Currently, Turkey recognizes only the Turkish Cypriots on the
island—being the sole country worldwide to grant recognition
to the Turkish Republic of Northern Cyprus. Ankara refers to the
Republic of Cyprus as the “Greek Administered Region.” Extending
the customs union is therefore a kind of backdoor recognition of
the Greek Cypriot-dominated state.
Clearly, this sticks in many a Turkish craw. One hope is that
this might spur Turkish Cypriots to try and restart talks
for a settlement before October. If a deal can be done, there then
would be no problem in Ankara recognizing a reunited Cypriot republic.
While this creates a willingness to come to terms on the Turkish
and Turkish Cypriot side, however, the regrettable fact is that
there is no such atmosphere on the other side of the Green Line.
“Papadopolous doesn’t really want to solve things,” says
Vangelis Vasiliou of the pro-settlement Greek Cypriot newspaper Politis. “The
elections in the north delivered a message that the Turkish Cypriots
are still committed to a settlement, but it’s a message the
Greek Cypriot politicians don’t want to hear.”
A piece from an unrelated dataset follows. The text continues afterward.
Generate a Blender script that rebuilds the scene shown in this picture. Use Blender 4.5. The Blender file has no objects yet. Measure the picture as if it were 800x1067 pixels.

However, while the political front may still be in deadlock, economic
changes are moving ahead. EU citizens now are free to move between
both sides of the island—an important change when one remembers
that most Turkish Cypriots are entitled to Republic of Cyprus passports—and
thus EU citizenship. Already, Turkish Cypriots pass through Green
Line checkpoints—which have themselves rapidly increased
in number—to work, socialize,
and trade in the south—and even fly to other EU countries from Larnaca
Airport.
While trade between north and south is still slight—around
90,000 Euros a month, according to the European Commission—the
EU is making a major effort to boost this. While the Greek Cypriots
have historically objected to any easing of the economic barriers
to trade with the north, their arguments have lost weight now that
the whole island is technically EU territory.
Washington, too, has made some moves to bring Turkish Cypriots
back into the global economic fold. A U.S.-Turkish business mission
flew from Istanbul to northern Cyprus just prior to the election—provoking
a storm of protest from Greek Cypriot political leaders, who threatened
to start a boycott of U.S. goods and even join the Syrian-Iranian
axis if the U.S. began direct trade with the Turkish Cypriots.
Here then, is perhaps the one element of pressure international
players may be able to bring to bear in order to get talks restarted.
If economic relations begin to normalize between the Turkish Cypriots
and the outside world, and between Turkish and Greek Cypriots,
the dividing line also begins to blur. Those who have gained much
from the island’s effective partition over the last three
decades may have serious cause for concern here—on both sides
of their heavily militarized, but increasingly porous Green Line.
Jon Gorvett is a free-lance journalist based in Istanbul.